• [Objective]: Up to and including the line that contains "lean(prism('side_wall', [tuple(WP(a_, b_, 0)[:2])", repeat each line of the data exactly, starting from the first.

• [Given material]:
###
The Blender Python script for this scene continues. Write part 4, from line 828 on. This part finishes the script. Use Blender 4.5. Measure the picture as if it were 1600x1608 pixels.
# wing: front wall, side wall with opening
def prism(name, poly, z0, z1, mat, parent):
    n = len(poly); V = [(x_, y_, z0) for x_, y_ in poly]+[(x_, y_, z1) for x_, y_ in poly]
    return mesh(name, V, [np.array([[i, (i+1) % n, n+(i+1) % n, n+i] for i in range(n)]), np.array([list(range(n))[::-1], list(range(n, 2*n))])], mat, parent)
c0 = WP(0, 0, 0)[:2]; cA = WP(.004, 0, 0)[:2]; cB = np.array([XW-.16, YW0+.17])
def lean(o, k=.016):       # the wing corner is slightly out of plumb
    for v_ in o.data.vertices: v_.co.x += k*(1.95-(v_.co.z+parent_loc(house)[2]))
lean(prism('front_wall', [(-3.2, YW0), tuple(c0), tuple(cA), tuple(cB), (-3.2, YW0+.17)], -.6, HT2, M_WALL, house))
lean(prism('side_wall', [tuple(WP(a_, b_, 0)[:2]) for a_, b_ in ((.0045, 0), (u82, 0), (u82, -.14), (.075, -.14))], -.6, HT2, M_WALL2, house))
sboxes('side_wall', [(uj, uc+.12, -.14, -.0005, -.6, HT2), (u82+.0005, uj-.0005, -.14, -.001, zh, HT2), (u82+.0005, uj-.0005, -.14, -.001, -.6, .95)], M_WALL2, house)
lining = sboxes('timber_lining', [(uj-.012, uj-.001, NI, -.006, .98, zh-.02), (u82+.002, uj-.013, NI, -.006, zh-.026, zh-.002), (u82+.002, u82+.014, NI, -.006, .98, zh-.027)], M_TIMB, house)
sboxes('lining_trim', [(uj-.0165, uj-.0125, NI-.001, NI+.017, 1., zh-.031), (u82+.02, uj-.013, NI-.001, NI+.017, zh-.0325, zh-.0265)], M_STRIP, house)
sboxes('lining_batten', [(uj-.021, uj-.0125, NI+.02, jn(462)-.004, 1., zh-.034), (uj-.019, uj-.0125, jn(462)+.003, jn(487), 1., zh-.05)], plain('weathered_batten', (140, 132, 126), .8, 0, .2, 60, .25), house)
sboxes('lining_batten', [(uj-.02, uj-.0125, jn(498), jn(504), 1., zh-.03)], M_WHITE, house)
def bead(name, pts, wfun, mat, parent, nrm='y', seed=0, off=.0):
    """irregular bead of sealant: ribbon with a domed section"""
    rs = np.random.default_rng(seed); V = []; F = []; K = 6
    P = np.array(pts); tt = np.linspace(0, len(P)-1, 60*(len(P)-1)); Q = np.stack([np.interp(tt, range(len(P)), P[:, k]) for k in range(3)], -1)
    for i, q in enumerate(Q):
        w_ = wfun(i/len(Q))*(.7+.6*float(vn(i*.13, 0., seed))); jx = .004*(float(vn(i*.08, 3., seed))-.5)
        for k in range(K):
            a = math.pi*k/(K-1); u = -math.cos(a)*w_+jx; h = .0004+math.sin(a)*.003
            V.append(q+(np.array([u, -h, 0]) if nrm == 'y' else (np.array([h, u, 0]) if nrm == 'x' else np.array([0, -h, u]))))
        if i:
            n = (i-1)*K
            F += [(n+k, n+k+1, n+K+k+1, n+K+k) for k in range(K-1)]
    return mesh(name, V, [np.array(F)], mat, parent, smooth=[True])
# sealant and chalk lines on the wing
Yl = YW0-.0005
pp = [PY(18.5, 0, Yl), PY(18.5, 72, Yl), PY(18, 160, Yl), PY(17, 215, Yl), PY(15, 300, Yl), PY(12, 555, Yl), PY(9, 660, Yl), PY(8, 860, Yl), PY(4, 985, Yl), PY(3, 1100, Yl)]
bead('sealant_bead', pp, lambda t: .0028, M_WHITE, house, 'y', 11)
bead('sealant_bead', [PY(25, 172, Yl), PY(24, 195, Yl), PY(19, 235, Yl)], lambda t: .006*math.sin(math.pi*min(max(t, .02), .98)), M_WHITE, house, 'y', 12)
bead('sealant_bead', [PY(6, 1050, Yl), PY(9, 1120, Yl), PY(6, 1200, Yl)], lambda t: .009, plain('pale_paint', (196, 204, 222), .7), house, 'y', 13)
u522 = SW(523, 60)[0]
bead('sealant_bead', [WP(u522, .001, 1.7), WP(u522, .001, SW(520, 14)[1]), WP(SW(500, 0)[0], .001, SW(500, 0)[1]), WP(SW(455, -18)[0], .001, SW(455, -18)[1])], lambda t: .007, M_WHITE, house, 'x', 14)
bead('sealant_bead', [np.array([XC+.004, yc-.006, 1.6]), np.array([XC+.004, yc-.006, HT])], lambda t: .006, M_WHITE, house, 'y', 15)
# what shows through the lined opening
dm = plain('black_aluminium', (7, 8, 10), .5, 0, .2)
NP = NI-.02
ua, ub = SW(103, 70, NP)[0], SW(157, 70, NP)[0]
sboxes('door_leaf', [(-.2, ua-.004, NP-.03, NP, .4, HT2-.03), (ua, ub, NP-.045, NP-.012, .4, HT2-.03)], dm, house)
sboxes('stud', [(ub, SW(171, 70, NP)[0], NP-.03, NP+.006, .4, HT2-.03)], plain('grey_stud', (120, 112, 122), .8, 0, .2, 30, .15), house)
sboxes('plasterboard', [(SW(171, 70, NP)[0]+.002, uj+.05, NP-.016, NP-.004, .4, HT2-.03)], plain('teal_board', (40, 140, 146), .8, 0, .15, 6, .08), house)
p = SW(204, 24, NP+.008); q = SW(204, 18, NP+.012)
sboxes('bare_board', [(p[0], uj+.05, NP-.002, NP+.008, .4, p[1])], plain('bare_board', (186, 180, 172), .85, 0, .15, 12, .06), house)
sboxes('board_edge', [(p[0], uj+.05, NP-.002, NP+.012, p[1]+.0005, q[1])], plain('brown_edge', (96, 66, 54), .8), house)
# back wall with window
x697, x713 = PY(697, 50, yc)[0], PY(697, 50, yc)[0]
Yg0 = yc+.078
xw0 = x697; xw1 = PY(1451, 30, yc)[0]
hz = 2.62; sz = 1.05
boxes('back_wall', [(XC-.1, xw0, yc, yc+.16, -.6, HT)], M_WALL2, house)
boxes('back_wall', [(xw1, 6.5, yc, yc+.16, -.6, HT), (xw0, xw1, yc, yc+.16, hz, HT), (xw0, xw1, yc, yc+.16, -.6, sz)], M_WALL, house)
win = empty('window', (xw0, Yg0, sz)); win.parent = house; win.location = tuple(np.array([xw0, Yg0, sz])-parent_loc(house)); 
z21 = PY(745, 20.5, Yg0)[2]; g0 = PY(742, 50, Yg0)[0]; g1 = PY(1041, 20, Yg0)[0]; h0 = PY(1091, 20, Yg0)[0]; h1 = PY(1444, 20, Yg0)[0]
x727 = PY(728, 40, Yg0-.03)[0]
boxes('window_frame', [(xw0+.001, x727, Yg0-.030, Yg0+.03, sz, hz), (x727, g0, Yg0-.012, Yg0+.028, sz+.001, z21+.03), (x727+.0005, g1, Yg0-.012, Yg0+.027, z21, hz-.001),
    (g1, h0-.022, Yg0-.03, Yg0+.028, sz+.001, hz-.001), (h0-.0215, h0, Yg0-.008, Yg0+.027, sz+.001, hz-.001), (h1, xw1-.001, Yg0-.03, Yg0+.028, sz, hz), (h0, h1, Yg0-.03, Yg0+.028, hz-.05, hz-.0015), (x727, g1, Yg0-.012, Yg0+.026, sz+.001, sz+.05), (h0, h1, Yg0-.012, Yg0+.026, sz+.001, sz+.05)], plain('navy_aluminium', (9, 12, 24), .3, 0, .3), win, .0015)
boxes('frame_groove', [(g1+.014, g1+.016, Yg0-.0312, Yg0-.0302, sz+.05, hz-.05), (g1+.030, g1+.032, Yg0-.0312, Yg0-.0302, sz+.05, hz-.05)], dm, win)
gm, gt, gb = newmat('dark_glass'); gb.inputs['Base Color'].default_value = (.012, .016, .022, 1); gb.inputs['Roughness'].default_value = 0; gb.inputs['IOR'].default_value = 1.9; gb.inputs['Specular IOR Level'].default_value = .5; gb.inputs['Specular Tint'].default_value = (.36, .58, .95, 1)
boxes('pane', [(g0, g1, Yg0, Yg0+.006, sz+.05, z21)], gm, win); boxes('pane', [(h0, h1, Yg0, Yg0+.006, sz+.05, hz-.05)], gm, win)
###
• [Completed exercise]:
The Blender Python script for this scene continues. Write part 4, from line 828 on. This part finishes the script. Use Blender 4.5. Measure the picture as if it were 1600x1608 pixels.
# wing: front wall, side wall with opening
def prism(name, poly, z0, z1, mat, parent):
    n = len(poly); V = [(x_, y_, z0) for x_, y_ in poly]+[(x_, y_, z1) for x_, y_ in poly]
    return mesh(name, V, [np.array([[i, (i+1) % n, n+(i+1) % n, n+i] for i in range(n)]), np.array([list(range(n))[::-1], list(range(n, 2*n))])], mat, parent)
c0 = WP(0, 0, 0)[:2]; cA = WP(.004, 0, 0)[:2]; cB = np.array([XW-.16, YW0+.17])
def lean(o, k=.016):       # the wing corner is slightly out of plumb
    for v_ in o.data.vertices: v_.co.x += k*(1.95-(v_.co.z+parent_loc(house)[2]))
lean(prism('front_wall', [(-3.2, YW0), tuple(c0), tuple(cA), tuple(cB), (-3.2, YW0+.17)], -.6, HT2, M_WALL, house))
lean(prism('side_wall', [tuple(WP(a_, b_, 0)[:2]) for a_, b_ in ((.0045, 0), (u82, 0), (u82, -.14), (.075, -.14))], -.6, HT2, M_WALL2, house))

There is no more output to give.